Human relations and social structural patterning are by far the greatest obstacle to achieving alternative development that exists before us. Changing the nature and structure of these kinds of relationships, especially in a nonviolent and nondestructive manner, is both easier and more difficult to achieve than many may think, and this is the grand paradox of achieving alternative development in the world. It is not just that values and behaviors are deeply ingrained in people and their situations in the world, it is that the current system as it articulates, and wherever it articulates, exists with its own sense of functional equilibrium, and changing structural relationships will alter the equilibrium of such systems. Altered equilibrium generally tend to result, at least in the short-term, in destructive patterns of interference developing in complex systems, and the perturbation of the system by critical events with unpredictable outcomes. Thus, resistance to change has in a sense a natural if not quite rational basis of reinforcing a basic sense of security in a symbolic and behavioral manner of people. Most societies tend to be quite conservative in core areas of their cultural integration, and these societies rely heavily upon the central conservativeness to maintain a sense of coherence and solidarity to the system.

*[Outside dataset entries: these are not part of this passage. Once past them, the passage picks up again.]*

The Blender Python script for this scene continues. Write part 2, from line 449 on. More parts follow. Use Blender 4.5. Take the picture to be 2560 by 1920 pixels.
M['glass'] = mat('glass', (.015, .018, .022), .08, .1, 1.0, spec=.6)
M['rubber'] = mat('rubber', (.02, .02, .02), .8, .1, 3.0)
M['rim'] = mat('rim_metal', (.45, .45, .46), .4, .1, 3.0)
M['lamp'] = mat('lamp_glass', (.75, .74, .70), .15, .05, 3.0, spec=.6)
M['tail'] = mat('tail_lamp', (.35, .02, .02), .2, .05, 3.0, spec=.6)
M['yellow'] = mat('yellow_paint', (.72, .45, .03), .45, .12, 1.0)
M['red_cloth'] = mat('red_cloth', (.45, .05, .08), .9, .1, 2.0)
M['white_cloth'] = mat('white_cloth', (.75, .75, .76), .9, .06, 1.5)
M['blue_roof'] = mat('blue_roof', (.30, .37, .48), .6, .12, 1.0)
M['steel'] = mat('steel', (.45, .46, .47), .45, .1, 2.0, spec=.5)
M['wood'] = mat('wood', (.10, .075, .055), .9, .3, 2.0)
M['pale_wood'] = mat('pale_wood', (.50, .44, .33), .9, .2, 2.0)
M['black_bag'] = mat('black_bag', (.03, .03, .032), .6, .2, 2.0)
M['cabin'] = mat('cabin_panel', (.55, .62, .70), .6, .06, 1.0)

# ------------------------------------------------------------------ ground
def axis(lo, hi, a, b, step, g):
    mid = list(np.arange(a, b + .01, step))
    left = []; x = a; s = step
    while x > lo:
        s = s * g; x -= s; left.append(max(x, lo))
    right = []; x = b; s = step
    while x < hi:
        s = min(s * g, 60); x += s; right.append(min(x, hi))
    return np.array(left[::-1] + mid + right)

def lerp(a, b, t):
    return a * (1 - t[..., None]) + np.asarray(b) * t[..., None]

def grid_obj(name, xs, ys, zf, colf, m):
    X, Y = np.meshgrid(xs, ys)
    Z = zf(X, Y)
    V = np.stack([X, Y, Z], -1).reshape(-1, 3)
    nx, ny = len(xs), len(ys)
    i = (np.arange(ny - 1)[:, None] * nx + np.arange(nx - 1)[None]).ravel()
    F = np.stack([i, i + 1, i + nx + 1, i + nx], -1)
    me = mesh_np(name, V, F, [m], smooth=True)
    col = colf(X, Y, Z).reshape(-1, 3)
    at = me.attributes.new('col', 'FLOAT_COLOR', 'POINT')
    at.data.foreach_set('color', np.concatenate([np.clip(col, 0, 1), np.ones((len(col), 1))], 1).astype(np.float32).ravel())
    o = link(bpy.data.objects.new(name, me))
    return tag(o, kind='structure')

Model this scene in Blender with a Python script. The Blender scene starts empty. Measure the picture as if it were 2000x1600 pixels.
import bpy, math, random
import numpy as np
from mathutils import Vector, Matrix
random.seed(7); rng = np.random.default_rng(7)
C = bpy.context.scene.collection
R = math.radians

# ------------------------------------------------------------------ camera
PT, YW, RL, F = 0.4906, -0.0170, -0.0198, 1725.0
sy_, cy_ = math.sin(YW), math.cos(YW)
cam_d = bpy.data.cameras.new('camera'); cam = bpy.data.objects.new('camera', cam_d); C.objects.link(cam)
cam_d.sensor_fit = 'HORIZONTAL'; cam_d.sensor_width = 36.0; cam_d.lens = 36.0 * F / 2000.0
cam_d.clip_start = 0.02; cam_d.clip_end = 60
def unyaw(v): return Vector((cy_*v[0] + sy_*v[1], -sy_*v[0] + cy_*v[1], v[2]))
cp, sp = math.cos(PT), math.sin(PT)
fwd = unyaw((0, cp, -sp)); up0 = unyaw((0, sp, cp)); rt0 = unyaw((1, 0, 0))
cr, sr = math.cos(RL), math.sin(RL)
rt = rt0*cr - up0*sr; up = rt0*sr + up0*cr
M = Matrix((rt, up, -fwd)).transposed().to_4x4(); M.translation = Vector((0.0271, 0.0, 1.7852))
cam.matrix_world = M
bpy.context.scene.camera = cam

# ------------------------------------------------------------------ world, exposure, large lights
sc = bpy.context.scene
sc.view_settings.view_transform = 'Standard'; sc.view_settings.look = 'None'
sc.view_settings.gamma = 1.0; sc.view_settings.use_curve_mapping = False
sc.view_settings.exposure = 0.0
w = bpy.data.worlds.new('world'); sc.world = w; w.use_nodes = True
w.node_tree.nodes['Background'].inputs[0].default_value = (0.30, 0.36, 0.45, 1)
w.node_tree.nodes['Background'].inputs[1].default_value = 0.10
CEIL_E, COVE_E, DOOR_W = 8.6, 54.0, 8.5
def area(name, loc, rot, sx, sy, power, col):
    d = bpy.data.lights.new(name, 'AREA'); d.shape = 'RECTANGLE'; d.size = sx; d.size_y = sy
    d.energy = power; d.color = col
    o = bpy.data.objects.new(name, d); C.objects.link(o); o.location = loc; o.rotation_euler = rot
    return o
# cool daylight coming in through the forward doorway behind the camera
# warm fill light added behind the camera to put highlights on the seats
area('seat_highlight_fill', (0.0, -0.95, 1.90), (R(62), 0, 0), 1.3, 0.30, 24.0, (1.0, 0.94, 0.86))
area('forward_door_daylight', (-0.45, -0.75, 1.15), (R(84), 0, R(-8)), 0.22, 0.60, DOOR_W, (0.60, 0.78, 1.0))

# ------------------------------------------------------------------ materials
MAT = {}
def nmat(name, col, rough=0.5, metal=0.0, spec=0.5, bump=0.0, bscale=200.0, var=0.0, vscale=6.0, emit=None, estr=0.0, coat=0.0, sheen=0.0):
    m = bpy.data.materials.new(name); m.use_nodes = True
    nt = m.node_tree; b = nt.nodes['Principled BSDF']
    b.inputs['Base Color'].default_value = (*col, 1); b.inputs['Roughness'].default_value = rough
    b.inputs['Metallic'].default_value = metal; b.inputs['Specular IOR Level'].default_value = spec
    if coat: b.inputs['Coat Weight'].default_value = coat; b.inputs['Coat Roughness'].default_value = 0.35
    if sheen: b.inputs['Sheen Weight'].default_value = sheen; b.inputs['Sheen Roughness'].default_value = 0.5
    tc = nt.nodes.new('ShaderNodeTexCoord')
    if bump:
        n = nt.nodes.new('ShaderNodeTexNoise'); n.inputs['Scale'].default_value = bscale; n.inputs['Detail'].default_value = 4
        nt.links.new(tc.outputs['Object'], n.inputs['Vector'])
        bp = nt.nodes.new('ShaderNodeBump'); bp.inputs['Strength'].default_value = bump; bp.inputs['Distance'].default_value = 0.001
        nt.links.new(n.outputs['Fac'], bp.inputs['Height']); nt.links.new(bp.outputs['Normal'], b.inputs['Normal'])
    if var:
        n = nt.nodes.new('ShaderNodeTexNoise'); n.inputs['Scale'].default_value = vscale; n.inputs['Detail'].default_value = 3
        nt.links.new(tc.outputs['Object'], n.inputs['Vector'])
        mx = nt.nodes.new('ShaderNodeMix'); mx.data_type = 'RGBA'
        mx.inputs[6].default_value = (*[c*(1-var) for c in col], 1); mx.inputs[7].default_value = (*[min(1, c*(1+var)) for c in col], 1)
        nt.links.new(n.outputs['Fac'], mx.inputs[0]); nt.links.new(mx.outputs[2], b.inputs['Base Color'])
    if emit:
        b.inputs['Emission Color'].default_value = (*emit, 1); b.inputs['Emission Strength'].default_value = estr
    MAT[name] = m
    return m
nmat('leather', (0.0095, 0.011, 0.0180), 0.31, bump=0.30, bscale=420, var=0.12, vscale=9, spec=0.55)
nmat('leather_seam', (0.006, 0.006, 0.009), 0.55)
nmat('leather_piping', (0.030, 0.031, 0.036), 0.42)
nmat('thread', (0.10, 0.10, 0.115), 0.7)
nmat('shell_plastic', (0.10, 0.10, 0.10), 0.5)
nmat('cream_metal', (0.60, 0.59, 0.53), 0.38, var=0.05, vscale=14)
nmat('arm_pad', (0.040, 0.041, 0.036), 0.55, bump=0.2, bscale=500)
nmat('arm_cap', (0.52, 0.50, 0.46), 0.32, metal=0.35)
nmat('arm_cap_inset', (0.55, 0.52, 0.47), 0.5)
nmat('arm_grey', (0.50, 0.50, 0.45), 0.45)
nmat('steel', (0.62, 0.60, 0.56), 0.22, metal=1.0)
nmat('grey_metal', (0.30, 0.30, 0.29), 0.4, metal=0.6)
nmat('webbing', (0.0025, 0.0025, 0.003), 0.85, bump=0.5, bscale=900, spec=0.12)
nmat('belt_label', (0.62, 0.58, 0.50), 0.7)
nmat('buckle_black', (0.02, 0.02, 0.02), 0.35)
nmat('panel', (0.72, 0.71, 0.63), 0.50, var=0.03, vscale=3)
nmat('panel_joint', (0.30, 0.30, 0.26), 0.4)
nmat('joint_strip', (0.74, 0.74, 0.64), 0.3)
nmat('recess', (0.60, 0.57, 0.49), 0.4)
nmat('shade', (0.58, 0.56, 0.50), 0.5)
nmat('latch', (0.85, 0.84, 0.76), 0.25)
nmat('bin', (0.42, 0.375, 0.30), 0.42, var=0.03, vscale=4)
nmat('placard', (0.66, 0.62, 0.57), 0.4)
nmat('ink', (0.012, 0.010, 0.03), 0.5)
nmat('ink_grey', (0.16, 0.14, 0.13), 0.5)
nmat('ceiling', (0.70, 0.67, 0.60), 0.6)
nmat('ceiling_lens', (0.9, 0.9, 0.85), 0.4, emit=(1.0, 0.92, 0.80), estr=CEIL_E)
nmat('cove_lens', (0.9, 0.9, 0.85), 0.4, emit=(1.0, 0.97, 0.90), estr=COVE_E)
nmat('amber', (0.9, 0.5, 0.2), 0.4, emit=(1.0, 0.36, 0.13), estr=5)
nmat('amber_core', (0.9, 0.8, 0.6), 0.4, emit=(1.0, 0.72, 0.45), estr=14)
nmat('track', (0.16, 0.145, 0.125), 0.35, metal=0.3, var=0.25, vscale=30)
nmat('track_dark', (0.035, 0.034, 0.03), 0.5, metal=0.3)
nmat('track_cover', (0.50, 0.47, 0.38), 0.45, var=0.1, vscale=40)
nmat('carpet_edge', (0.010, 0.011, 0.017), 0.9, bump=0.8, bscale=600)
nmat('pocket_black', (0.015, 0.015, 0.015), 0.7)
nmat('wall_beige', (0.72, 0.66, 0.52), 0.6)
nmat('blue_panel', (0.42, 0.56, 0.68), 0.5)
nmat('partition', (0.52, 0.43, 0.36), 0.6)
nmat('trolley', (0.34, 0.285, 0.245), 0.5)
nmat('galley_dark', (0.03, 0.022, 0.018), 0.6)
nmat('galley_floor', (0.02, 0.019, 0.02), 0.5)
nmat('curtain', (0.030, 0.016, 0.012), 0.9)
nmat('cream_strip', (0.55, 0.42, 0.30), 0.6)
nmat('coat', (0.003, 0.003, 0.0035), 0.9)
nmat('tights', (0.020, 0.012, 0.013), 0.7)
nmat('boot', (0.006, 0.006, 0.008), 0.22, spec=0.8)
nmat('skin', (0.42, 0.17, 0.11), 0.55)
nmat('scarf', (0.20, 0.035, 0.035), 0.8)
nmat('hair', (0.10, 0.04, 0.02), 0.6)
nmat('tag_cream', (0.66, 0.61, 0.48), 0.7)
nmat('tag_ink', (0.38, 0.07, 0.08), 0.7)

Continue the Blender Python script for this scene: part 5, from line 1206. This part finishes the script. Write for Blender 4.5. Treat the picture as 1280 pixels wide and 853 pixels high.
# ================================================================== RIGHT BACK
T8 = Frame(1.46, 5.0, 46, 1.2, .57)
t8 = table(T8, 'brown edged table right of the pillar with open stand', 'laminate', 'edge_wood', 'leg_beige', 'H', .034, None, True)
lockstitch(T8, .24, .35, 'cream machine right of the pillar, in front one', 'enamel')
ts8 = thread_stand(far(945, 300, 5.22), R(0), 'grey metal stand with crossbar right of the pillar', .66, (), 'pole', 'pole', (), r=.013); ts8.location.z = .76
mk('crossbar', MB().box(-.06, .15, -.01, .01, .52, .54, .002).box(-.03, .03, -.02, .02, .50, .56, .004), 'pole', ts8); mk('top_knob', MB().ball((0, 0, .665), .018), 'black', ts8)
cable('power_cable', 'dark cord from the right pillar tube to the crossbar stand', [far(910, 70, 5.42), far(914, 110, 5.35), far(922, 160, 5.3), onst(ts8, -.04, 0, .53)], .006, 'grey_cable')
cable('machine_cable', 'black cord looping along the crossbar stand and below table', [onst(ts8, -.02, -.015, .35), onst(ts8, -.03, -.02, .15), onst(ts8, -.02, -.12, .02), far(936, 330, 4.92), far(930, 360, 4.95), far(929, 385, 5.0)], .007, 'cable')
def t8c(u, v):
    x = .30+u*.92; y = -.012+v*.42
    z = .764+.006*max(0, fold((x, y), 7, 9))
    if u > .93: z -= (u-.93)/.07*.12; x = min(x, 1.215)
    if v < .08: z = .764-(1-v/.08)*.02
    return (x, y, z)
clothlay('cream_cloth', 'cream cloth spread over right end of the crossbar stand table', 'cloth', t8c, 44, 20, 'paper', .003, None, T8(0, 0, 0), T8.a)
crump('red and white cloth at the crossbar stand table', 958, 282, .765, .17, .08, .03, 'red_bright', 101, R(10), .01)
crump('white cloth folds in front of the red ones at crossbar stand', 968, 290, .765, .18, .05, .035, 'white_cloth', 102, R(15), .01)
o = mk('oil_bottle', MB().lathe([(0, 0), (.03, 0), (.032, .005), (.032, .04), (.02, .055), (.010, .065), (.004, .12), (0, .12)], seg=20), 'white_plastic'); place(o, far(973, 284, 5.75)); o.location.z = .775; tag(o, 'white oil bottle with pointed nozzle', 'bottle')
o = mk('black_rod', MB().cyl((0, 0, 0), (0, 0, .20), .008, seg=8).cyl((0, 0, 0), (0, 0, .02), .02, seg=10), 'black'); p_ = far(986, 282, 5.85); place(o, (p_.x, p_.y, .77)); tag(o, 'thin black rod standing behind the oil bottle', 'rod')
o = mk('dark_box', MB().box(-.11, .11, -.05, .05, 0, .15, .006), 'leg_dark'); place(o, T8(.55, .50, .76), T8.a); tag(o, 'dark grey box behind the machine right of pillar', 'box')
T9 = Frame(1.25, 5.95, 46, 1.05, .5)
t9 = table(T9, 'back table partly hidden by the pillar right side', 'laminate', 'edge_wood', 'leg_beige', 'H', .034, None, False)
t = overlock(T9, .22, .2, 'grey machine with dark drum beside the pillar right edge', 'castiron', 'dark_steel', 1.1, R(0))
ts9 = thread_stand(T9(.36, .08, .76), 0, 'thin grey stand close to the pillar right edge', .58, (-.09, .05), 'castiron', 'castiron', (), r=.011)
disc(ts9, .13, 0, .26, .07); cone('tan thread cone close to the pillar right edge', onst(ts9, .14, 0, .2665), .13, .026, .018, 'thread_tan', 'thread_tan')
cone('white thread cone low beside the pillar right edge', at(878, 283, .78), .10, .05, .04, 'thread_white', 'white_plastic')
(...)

Thus, human changes to a human system, to be effective and long-lasting, must occur at a level and depth that affects the core equilibrium of any system, and that permits people to reform basic behavioral patterns, relations and corresponding attitudes to be in synch with one another.
To be effective, no system of alternative development, even if based upon a central design template, can proceed in a dramatic, all at once manner, but must be promoted slowly and safely in relation to the general system in which it develops.